DNS Query Response Time monitoring with Netdata

What is DNS Query Response Time?

DNS Query response time is the time it takes a Domain Name Server to receive the request for a domain name’s IP address, process it, and return the IP address to the browser or application requesting it. When it comes to DNS response times, the lower the better, and generally values less than 100ms are considered to be in the acceptable range (depending on the application).

What DNS Query Response Time metrics are important to monitor - and why?

DNS Lookup Journey. Source To understand how DNS response times affect the performance of your application it is important to monitor it continually along with other metrics of application and infrastructure performance. This will help you to correlate where the problem is triggered by DNS latency and where it isn’t.

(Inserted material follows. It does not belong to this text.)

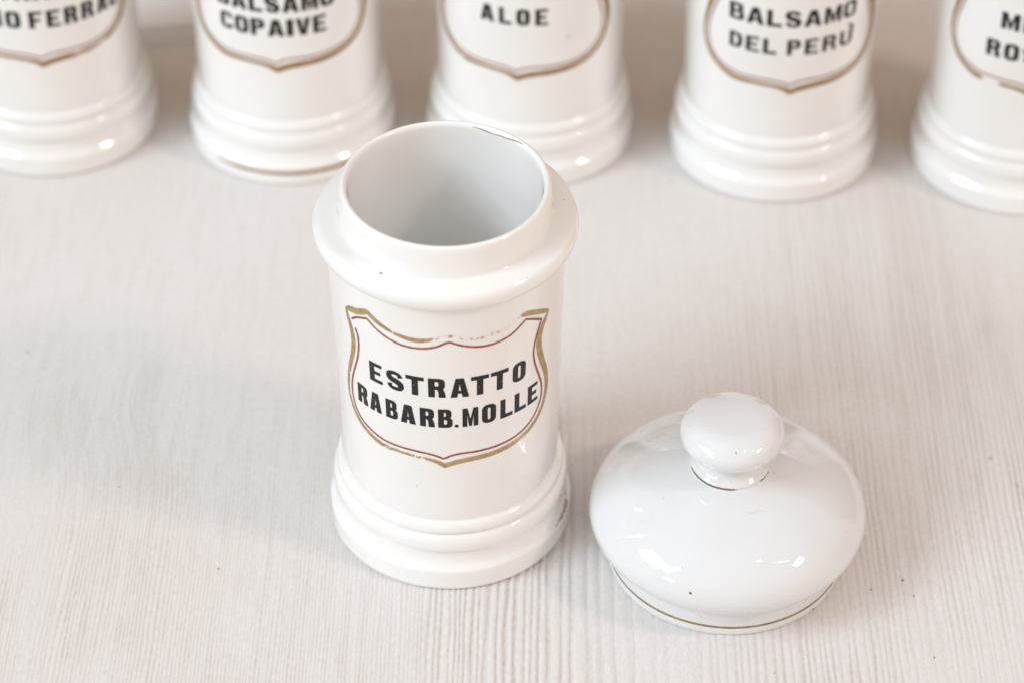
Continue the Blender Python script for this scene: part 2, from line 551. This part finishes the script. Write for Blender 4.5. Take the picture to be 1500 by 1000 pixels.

DNS response times can be optimized by (among other things) choosing the right DNS provider. There are many factors which influence the response times of a particular DNS provider, such as the geographic location of the server or how much traffic it receives. The default DNS server in use may not always be the best choice. There are many DNS options available today offering free, fast and secure DNS services.

Monitoring DNS Query Response Time with Netdata

Using Netdata you can quickly probe and compare DNS query response times across multiple DNS servers. Let’s see how to do this using the primary DNS server IPs from 5 of the most popular DNS providers.

As a prerequisite you need to sign up for a free Netdata Cloud account and install the open source Netdata agent on the client from which you want to monitor DNS query response times. Then just go to the Netdata configuration directory (usually /etc/netdata) and run ./edit-config go.d/dns_query.conf. After entering the domains you want to use in your query and the DNS server IPs just restart netdata and the DNS query charts should be visible within seconds.

Here’s a sample configuration to monitor the query latency from the 5 DNS providers we mentioned previously.

update_every: 10
jobs:
 - name: latency
   record_types:
     - A
     - AAAA
   domains:
     - google.com
     - github.com
     - reddit.com
     - netdata.cloud
   servers:
     - 8.8.8.8
     - 9.9.9.9
     - 1.1.1.1
     - 208.67.222.222
     - 94.140.14.14

The DNS query response time should now be visible for monitoring on your Netdata overview tab. You can see the results running live in the Netdata Demo Space. In this particular case you can see that most of the time the DNS response times stay within a 25ms to 75ms range but there are instances where the primary DNS from Quad9 (9.9.9.9) and AdGuard (94.140.14.14) spike significantly above 100ms.

“DNS Query Spike”

Monitoring these values over a longer period of time, and exercising finer grain control by choosing the base protocol (UDP or TCP or TLS) that you want the DNS probing to use or selecting the DNS record types (A, AAAA, TXT, CNAME, SRV etc.) to be used as per your use-case will allow you to maximize the value you get from DNS query response monitoring.

You can modify the Group by or Filtered by chart options to drill down into the view that helps you find what you need.

You can compare how query times differ across different DNS record types, the example below shows A vs AAAA DNS query times.

“DNS Query 3”

In addition to the query latency chart, there’s also a chart that gives you a quick idea if any of the DNS servers have failures. Network errors and DNS errors are called out separately.

“DMS Response Time 4”

What if you want to be notified when the DNS response times are consistently above a threshold of your choosing? Well, you can define a custom alert to do exactly this. Here’s how you would define an alert to warn you if the average DNS query round trip time over the last 10 seconds exceeds 500ms and notify you with a critical alert if it exceeds 1 second.

template: dns_query_time_query_time
       on: dns_query_time.query_time
    class: Latency
     type: DNS
component: DNS
    hosts: *
   lookup: average -10s unaligned foreach *
    units: ms
    every: 10s
     warn: $this > 500
     crit: $this > 1000
    delay: up 20s down 5m multiplier 1.5 max 1h
     info: average DNS query round trip time over the last 10 seconds
       to: sysadmin

If the conditions defined in the alert are triggered, you will be notified (for representational purposes in the below screenshot a critical alert was triggered at > 50ms)

“DNS Query Response Time”

If your monitoring use-case is different or more sophisticated such as monitoring a DNS server, the way to do this would be different. If you’re using CoreDNS, then Netdata collects and visualizes 25+ metrics that help you monitor the performance of your CoreDNS instances.